Taking Stock – Dress policy has little effect on Hamiltons.

Following the announcement by Arthur Andersen to allow its staff to wear smart casual clothing, the opportunity to witness the new directive first hand was too much to turn down. TS was invited to attend an Andersens’ press conference where, on arrival, a raft of media and the firm’s officials were gathered around a variety of nibbles and hot beverages. As this was the first event your favourite read had been invited to by the firm since the announcement, we were unsure of the correct dress code, so took the radical decision to not wear a tie. Luckily, the majority of Andersens appeared to have got into the swing of the new dress code and the distinct lack of ties throughout the room was visible for all to see. Speakers including partner Keith Stone and John Tiner, head of business consulting, were indeed tieless while polo neck shirts and jackets appeared to be the early fashion favourite among their colleagues.
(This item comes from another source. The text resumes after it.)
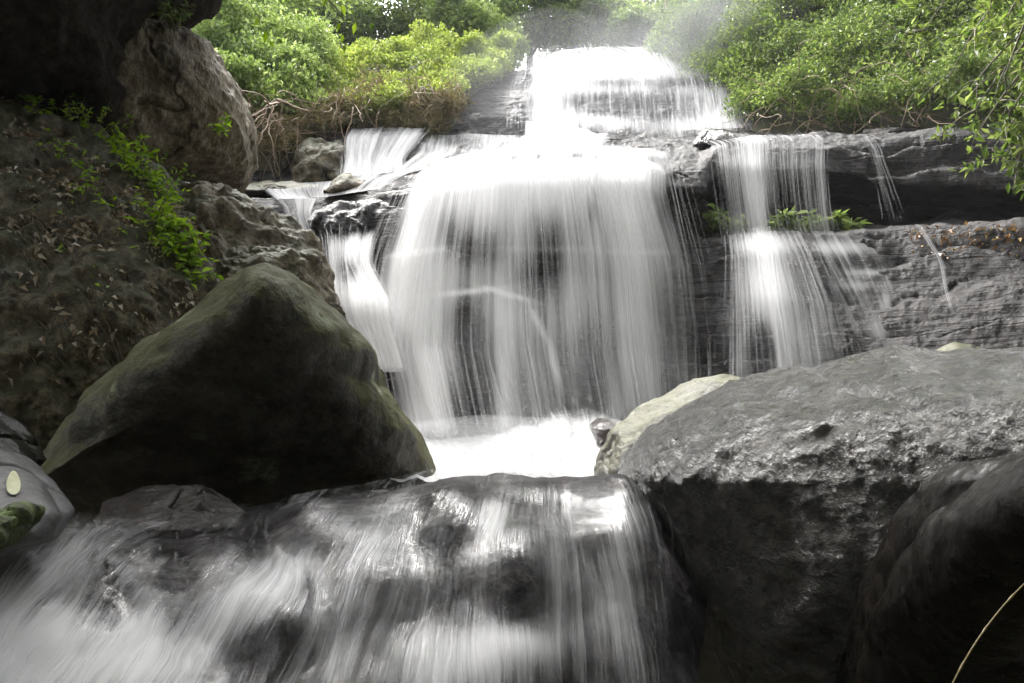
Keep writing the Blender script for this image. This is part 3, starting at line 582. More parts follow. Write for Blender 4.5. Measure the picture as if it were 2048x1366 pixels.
boulder([(-60,1040),(60,930),(110,865),(200,765),(310,680),(430,590),(495,535),(530,525),(590,552),(650,605),(700,650),(742,700),(756,740),(752,765),(800,828),(838,885),(862,940),(880,990),(860,1060),(500,1120),(200,1130)],
        3.5, 0.75, m_tri, "big pointed boulder with green moss, darkest and largest on the left", p=2.6, tilt=(0.9, -2.3), c=(520,700), disp=(0.05, 0.03, 0.008), ridge=0.3, nt=480, ns=150, back=0.8, crack=0.0)
boulder([(320,420),(340,372),(400,364),(470,385),(540,420),(590,450),(620,480),(640,520),(655,600),(670,700),(500,800),(300,700),(280,520)],
        5.5, 0.8, m_mid, "rough brown boulder between the leafy bank and the waterfall", p=2.4, tilt=(0.5, 1.5), disp=(0.10, 0.09, 0.03), nt=420, ns=140, facets=6, crack=0.05)
boulder([(230,-40),(330,5),(395,52),(420,95),(445,135),(480,185),(494,250),(496,320),(480,355),(450,385),(415,372),(380,350),(330,330),(200,380),(60,420),(-100,200),(100,20)],
        6.4, 0.6, m_over, "tall brown rock face jutting down at upper left", p=3.0, tilt=(1.5, -1.0), c=(330,180), disp=(0.10, 0.05, 0.02), nt=420, ns=140, facets=8, crack=0.06)
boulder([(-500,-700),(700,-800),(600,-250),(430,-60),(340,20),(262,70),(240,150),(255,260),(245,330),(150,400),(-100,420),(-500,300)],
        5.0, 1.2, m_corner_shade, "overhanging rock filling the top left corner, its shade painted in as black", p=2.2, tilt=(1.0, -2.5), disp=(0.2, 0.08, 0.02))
boulder([(-300,60),(-60,120),(0,172),(100,232),(220,292),(330,372),(395,440),(420,540),(450,600),(380,700),(250,850),(80,960),(-150,1050),(-500,1000),(-600,400)],
        4.9, 0.9, m_bank, "earthy bank rock matted with roots and dead leaves on the left", p=2.0, tilt=(0.4, 1.6), c=(100,600), disp=(0.1, 0.10, 0.03), nt=420, ns=140, freq=1.2)
cleft = cleft_long
boulder([(1248,960),(1254,915),(1290,870),(1340,838),(1400,805),(1470,775),(1550,746),(1640,728),(1720,718),(1800,702),(1900,708),(2048,694),(2300,690),(2600,900),(2500,1300),(1900,1500),(1500,1400),(1380,1250),(1320,1120),(1275,1030)],
        3.2, 0.85, m_whale, "long wet grey boulder with a glistening top on the right", p=2.5, tilt=(-0.5, 0.1), c=(1760,960), disp=(0.06, 0.022, 0.009), ridge=0.2, crack=0.0, nt=600, ns=200, freq=1.3)
cleft = cleft_none
boulder([(1190,960),(1200,915),(1225,870),(1290,818),(1350,788),(1390,768),(1440,761),(1500,770),(1560,800),(1560,950),(1350,1010)],
        4.3, 0.6, m_pale, "pale mossy boulder behind the long wet boulder", p=2.2, tilt=(0, 1.0), disp=(0.05, 0.04, 0.012))
boulder([(1860,712),(1880,698),(1910,688),(1945,690),(1965,700),(1980,730),(1870,740)], 4.2, 0.15, m_pale, "small pale rock peeping over the long wet boulder", disp=(0.02, 0.015, 0.004), nt=120, ns=40)
boulder([(1180,850),(1195,838),(1220,838),(1240,852),(1238,880),(1215,892),(1190,880)], 5.2, 0.12, m_brown, "little wet brown stone standing in the foam", disp=(0.03, 0.02, 0.005), nt=120, ns=40)
boulder([(1690,1480),(1715,1350),(1745,1240),(1800,1135),(1865,1035),(1950,965),(2060,905),(2300,860),(2500,1200),(2300,1600),(1800,1600)],
        1.75, 0.5, m_black, "shiny black rock with a brown rim in the bottom right corner", p=2.0, tilt=(-0.4, -1.4), c=(2150,1080), disp=(0.03, 0.012, 0.003), crack=0.0, nt=360, ns=120, freq=1.6)
boulder([(185,1040),(215,1008),(270,988),(335,978),(395,984),(440,1000),(490,1025),(500,1060),(420,1080),(330,1085),(230,1075)], 2.75, 0.22, m_brown,
        "low wet reddish brown rock at the foot of the pointed boulder", p=2.1, tilt=(0, 2.6), disp=(0.04, 0.03, 0.008), nt=220, ns=70, freq=1.8)
boulder([(-250,880),(-60,890),(5,905),(40,925),(80,962),(105,1000),(122,1030),(90,1080),(-80,1120),(-260,1100)], 2.1, 0.2, rock_mat("slate_rock", (0.035, 0.035, 0.036), (0.075, 0.074, 0.075), (0.11, 0.11, 0.11), rough=(0.4, 0.6), bump=0.25),
        "smooth slate grey rock at the left edge with a fallen leaf on it", p=2.4, tilt=(0, 1.6), disp=(0.015, 0.01, 0.003), nt=200, ns=60)
boulder([(-200,780),(-40,815),(0,838),(30,865),(60,900),(76,922),(50,945),(-100,960),(-220,900)], 2.7, 0.25, m_black, "dark rounded rock behind the slate grey one", p=2.2, tilt=(0, 0.8), disp=(0.03, 0.02, 0.005), nt=160, ns=50)
# stones on the ledge
boulder([(845,352),(855,330),(870,317),(910,318),(950,328),(978,334),(985,345),(930,352),(880,358)], 8.3, 0.35, m_pale, "pale tan wedge of rock beside the top of the main fall", disp=(0.05, 0.04, 0.01), nt=160, ns=50)
boulder([(645,385),(660,368),(685,352),(700,350),(728,365),(732,380),(700,390)], 8.2, 0.25, m_mid, "small brown pointed stone below the left cascade", disp=(0.05, 0.04, 0.01), nt=140, ns=50)
boulder([(1388,290),(1395,270),(1415,262),(1445,265),(1470,275),(1482,288),(1440,295)], 8.9, 0.3, m_brown, "dark brown stone lying on top of the right ledge", disp=(0.05, 0.05, 0.015), nt=140, ns=50)
boulder([(452,384),(480,373),(540,368),(600,370),(648,376),(620,384),(560,389),(490,389)], 8.75, 0.4, m_pale, "flat pale slab lying by the stream at left of the ledge", disp=(0.04, 0.03, 0.01), nt=180, ns=50)
boulder([(580,380),(590,320),(610,290),(660,285),(690,300),(690,370),(640,385)], 9.2, 0.4, m_bank, "squat brown rock under the roots left of the small cascade", disp=(0.1, 0.08, 0.02), nt=180, ns=60)

boulder([(618,440),(640,420),(690,408),(750,402),(785,410),(770,450),(760,490),(720,505),(660,505),(632,480)], 7.75, 0.35, m_black2, "black wet block of rock between the ledge stream and the side fall", disp=(0.08, 0.08, 0.02), p=3, nt=200, ns=70)
# ------------------------------------------------------------ vegetation
m_l_bright = leaf_mat("sunny_leaves", (0.12, 0.18, 0.04), (0.20, 0.28, 0.07), (0.34, 0.40, 0.18))
m_l_grass = leaf_mat("lime_leaves", (0.16, 0.21, 0.03), (0.22, 0.29, 0.06), (0.34, 0.38, 0.13))
m_l_mid = leaf_mat("mid_green_leaves", (0.05, 0.09, 0.02), (0.11, 0.16, 0.035), (0.22, 0.27, 0.09))
m_l_dark = leaf_mat("deep_green_leaves", (0.03, 0.06, 0.02), (0.05, 0.09, 0.03), (0.09, 0.13, 0.05))
m_l_fresh = leaf_mat("fresh_leaves", (0.12, 0.22, 0.02), (0.20, 0.34, 0.03), (0.30, 0.42, 0.06), trans=0.45)
m_l_dead = leaf_mat("dead_leaves", (0.16, 0.10, 0.05), (0.34, 0.27, 0.18), (0.60, 0.55, 0.45), trans=0.1, rough=0.35)
m_l_dry = leaf_mat("dry_grass_blades", (0.10, 0.075, 0.035), (0.14, 0.13, 0.05), (0.24, 0.19, 0.11), trans=0.25)
def thicket(name, rows, n, size, mat, label, thick=0.6, lump=1.2, cat="undergrowth", backing=True, seed=0, aspect=0.5, csz=0.45):
    G = loft(rows, 160, 120, smv=8, smu=8); N = facing(grid_normals(G), G); N[..., 2] += 0.35; N /= np.linalg.norm(N, axis=-1, keepdims=True)
    i = rng.random(n) * 118.9; j = rng.random(n) * 158.9; a, c = i.astype(int), j.astype(int); f, g = (i - a)[:, None], (j - c)[:, None]
    P = (G[a, c] * (1 - f) + G[a + 1, c] * f) * (1 - g) + (G[a, c + 1] * (1 - f) + G[a + 1, c + 1] * f) * g; Nn = N[a, c]
    K = max(60, n // 110); idx = rng.integers(0, K, n); cs = P[:K]; cn = Nn[:K]
    cl = 0.5 + 0.5 * fbm(cs * lump + seed, 3); hgt = thick * smooth01((cl - 0.25) / 0.5) * rng.uniform(0.5, 1.15, K); cr = thick * csz * rng.uniform(0.5, 1.3, K)
    dr = rnd_dir(n); sgn = np.sign((dr * cn[idx]).sum(1))[:, None]; dr = np.where(rng.random((n, 1)) < 0.7, dr * sgn, dr)
    P = (cs + cn * hgt[:, None])[idx] + dr * (cr[idx] * (0.35 + 0.65 * rng.random(n) ** 0.6))[:, None]; Nn = dr
    D = rnd_dir(n, 0.15) + Nn * 0.5; NN = rnd_dir(n, 1.0)
    L = size * rng.uniform(0.6, 1.4, n)
    V, Fc = leaves(P, D, NN, L, L * aspect * rng.uniform(0.7, 1.2, n))
    o = mesh_np(name, V, Fc, mat, smooth=False, base=False); tag(o, label, cat, kind='stuff')
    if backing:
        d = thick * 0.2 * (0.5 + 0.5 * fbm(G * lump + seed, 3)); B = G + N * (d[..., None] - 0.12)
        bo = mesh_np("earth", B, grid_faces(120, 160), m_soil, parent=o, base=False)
    return o, G, N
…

One Andersens insider, who did not want to be named for fear of being arrested by the fashion police, revealed the unofficial Andersens’ guide to casual dressing. He disclosed: ‘The key to dressing down is to look casual but at the same time not make your colleagues look like they have overdressed.’ TS assumes that means the white tie and tails should not make an entrance at the office and for all the ladies – those ball gowns need to stay at the back of the wardrobe (especially if it’s like our good friend Christine Hamilton’s, pictured). Sounds confusing – surely life was simpler at Andersens when everyone stuck to wearing a suit. TS bets there will be ‘global clothing adviser’ positions going soon at the Big Five.